--- Begin Data for this exercise ---

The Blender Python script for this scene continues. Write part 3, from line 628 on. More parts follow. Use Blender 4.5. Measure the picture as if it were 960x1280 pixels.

--- End Data for this exercise ---
--- Begin Data for this exercise ---

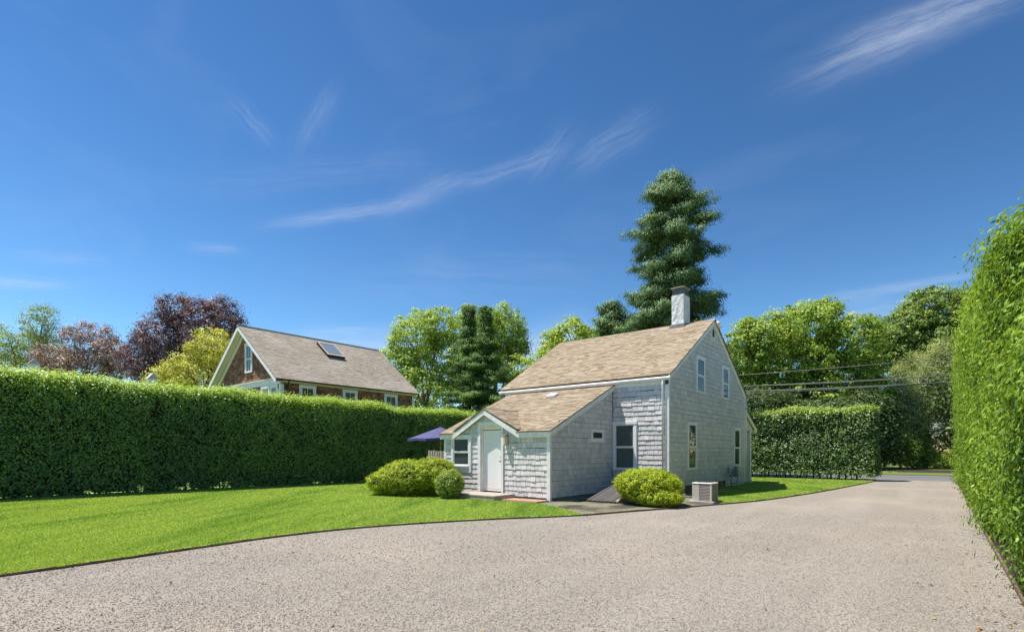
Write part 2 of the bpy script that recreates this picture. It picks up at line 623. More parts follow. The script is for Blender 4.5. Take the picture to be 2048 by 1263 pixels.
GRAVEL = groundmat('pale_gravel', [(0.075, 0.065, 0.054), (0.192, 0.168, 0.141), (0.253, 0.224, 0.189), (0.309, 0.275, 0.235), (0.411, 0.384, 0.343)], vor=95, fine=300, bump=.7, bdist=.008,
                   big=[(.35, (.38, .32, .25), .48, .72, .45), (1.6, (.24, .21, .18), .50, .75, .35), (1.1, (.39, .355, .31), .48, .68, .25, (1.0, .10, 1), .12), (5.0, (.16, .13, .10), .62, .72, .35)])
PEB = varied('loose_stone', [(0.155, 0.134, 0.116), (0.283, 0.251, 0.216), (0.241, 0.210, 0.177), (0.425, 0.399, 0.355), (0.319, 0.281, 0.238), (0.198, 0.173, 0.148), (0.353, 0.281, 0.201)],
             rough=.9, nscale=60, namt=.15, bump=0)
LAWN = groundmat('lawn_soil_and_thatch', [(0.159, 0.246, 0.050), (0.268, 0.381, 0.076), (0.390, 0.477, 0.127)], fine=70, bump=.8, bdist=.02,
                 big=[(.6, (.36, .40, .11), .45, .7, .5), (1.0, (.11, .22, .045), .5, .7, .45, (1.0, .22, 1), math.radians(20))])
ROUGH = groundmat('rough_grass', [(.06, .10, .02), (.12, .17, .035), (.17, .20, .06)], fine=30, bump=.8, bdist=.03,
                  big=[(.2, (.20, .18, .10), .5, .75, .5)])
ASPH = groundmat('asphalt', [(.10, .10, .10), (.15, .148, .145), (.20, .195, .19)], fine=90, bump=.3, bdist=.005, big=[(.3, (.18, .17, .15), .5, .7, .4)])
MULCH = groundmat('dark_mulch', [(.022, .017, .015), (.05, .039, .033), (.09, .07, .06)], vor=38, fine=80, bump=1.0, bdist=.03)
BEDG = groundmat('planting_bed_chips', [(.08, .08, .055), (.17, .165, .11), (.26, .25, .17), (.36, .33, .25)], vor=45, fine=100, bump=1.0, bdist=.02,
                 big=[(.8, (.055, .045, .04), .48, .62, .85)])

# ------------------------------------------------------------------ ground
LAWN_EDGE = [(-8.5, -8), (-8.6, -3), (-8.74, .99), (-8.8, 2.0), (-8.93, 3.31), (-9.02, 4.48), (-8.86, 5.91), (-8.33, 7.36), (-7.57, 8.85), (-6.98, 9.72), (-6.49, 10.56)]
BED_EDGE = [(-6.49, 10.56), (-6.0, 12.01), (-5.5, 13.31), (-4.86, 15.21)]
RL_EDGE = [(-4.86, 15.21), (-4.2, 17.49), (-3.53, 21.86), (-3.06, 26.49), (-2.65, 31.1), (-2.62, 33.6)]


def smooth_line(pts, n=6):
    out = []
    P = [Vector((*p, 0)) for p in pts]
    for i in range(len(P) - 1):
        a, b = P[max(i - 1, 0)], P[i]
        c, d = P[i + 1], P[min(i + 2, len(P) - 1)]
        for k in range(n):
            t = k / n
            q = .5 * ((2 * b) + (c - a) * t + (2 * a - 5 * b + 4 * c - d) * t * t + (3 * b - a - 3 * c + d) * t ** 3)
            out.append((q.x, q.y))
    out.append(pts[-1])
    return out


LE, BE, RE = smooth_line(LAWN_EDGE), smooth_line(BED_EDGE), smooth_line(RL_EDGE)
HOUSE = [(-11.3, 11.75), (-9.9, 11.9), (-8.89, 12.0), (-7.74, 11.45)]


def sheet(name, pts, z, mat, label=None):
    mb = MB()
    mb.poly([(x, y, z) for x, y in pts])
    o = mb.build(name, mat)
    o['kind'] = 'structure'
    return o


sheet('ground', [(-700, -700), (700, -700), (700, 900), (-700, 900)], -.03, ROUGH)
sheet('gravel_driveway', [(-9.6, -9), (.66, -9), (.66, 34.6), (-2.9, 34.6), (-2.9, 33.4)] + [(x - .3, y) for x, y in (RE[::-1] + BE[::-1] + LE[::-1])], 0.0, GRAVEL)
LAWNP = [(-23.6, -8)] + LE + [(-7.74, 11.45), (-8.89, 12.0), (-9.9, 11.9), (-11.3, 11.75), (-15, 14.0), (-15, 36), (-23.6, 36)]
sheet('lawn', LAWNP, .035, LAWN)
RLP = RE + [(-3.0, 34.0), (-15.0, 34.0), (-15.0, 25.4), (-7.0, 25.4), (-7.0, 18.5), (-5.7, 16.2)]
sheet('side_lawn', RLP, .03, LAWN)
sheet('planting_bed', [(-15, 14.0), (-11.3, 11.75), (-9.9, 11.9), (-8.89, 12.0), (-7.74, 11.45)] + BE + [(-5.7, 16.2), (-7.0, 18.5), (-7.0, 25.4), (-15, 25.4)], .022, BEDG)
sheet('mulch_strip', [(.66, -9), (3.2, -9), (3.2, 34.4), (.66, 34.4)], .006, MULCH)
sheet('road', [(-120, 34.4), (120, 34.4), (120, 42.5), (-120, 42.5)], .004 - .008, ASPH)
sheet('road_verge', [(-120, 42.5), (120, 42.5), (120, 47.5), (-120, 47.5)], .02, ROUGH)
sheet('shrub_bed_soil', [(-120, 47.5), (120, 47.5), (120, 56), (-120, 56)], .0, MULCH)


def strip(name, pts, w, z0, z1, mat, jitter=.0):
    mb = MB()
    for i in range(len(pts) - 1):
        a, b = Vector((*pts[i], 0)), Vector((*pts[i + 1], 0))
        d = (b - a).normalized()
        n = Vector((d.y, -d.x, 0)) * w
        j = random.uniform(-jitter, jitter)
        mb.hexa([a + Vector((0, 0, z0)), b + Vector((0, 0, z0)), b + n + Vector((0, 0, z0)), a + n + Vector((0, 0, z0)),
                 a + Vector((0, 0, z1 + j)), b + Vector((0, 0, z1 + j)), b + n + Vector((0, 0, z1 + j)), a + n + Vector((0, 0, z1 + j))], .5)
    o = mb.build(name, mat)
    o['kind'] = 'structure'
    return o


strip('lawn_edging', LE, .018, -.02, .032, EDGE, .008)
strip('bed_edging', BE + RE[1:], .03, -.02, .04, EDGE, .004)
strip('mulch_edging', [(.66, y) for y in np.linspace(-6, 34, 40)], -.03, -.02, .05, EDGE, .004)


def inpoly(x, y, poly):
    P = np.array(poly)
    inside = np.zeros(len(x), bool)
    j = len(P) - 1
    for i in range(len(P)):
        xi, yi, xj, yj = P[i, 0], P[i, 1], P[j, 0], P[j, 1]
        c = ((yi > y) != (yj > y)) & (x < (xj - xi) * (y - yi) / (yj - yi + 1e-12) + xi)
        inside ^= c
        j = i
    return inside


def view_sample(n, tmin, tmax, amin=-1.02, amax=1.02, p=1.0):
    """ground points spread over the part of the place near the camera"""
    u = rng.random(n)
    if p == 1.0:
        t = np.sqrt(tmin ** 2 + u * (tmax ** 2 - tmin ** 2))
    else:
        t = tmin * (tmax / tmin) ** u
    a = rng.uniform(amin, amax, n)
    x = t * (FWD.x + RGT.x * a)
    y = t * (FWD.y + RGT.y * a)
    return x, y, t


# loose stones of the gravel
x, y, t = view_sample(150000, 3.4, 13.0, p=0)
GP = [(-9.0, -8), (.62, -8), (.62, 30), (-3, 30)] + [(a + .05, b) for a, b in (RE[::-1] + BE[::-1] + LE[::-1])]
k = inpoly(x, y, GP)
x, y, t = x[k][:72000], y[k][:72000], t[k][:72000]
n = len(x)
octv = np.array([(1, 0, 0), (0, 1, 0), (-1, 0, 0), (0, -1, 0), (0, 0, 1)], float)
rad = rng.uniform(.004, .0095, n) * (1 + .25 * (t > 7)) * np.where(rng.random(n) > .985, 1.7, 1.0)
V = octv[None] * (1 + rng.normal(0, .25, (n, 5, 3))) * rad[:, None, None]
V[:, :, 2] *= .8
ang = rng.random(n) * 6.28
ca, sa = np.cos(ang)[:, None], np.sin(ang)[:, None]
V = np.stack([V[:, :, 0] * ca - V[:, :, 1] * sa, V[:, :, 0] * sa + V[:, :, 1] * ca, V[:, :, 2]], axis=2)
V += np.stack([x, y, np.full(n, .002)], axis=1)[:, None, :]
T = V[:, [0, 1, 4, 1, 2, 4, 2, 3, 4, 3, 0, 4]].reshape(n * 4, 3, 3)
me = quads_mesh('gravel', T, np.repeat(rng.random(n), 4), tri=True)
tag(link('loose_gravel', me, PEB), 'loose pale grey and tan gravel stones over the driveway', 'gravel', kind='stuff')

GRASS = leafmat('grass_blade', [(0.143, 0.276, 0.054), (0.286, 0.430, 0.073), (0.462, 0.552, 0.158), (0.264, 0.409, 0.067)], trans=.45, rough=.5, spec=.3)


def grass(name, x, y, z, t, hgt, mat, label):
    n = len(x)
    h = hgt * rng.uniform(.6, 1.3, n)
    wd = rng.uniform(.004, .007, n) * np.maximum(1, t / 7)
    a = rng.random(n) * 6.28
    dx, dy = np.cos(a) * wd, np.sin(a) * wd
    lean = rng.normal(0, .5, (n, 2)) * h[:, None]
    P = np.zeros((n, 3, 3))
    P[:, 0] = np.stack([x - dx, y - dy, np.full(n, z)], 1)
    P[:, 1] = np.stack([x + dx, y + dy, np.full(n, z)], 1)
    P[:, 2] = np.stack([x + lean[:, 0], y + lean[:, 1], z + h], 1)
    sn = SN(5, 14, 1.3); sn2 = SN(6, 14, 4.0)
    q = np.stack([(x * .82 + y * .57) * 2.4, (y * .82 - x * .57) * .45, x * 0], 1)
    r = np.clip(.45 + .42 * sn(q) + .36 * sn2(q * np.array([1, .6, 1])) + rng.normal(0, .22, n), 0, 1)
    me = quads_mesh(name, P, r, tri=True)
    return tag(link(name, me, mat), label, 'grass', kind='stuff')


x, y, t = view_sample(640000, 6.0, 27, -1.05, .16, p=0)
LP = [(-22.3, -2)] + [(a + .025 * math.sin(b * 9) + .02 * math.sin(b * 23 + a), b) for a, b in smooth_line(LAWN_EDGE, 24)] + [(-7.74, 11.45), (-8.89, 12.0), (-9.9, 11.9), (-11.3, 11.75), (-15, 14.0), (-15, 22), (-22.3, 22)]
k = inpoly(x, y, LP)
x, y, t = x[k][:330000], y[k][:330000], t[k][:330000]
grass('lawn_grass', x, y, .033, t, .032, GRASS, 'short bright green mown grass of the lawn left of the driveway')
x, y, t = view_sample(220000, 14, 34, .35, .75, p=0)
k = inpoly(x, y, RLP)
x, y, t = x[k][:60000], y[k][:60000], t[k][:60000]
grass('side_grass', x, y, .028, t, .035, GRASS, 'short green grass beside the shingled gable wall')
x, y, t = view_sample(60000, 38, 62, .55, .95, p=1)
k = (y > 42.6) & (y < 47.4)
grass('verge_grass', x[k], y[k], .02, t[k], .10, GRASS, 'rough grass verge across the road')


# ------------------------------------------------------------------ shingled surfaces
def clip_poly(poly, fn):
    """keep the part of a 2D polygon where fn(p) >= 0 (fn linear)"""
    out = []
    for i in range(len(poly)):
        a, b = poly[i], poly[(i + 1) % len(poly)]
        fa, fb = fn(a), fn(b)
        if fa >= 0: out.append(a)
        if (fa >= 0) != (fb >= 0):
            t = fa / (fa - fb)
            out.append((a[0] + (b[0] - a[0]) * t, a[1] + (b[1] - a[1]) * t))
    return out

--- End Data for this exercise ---

▶ **Given instruction**
Look through the material above and print exactly the lines from the one containing "Write part 2" to the one containing "big=[(.8, (.055, .045, .04), .48, .62, .85)])", both included, and nothing more.

▶ **Output below**
Write part 2 of the bpy script that recreates this picture. It picks up at line 623. More parts follow. The script is for Blender 4.5. Take the picture to be 2048 by 1263 pixels.
GRAVEL = groundmat('pale_gravel', [(0.075, 0.065, 0.054), (0.192, 0.168, 0.141), (0.253, 0.224, 0.189), (0.309, 0.275, 0.235), (0.411, 0.384, 0.343)], vor=95, fine=300, bump=.7, bdist=.008,
                   big=[(.35, (.38, .32, .25), .48, .72, .45), (1.6, (.24, .21, .18), .50, .75, .35), (1.1, (.39, .355, .31), .48, .68, .25, (1.0, .10, 1), .12), (5.0, (.16, .13, .10), .62, .72, .35)])
PEB = varied('loose_stone', [(0.155, 0.134, 0.116), (0.283, 0.251, 0.216), (0.241, 0.210, 0.177), (0.425, 0.399, 0.355), (0.319, 0.281, 0.238), (0.198, 0.173, 0.148), (0.353, 0.281, 0.201)],
             rough=.9, nscale=60, namt=.15, bump=0)
LAWN = groundmat('lawn_soil_and_thatch', [(0.159, 0.246, 0.050), (0.268, 0.381, 0.076), (0.390, 0.477, 0.127)], fine=70, bump=.8, bdist=.02,
                 big=[(.6, (.36, .40, .11), .45, .7, .5), (1.0, (.11, .22, .045), .5, .7, .45, (1.0, .22, 1), math.radians(20))])
ROUGH = groundmat('rough_grass', [(.06, .10, .02), (.12, .17, .035), (.17, .20, .06)], fine=30, bump=.8, bdist=.03,
                  big=[(.2, (.20, .18, .10), .5, .75, .5)])
ASPH = groundmat('asphalt', [(.10, .10, .10), (.15, .148, .145), (.20, .195, .19)], fine=90, bump=.3, bdist=.005, big=[(.3, (.18, .17, .15), .5, .7, .4)])
MULCH = groundmat('dark_mulch', [(.022, .017, .015), (.05, .039, .033), (.09, .07, .06)], vor=38, fine=80, bump=1.0, bdist=.03)
BEDG = groundmat('planting_bed_chips', [(.08, .08, .055), (.17, .165, .11), (.26, .25, .17), (.36, .33, .25)], vor=45, fine=100, bump=1.0, bdist=.02,
                 big=[(.8, (.055, .045, .04), .48, .62, .85)])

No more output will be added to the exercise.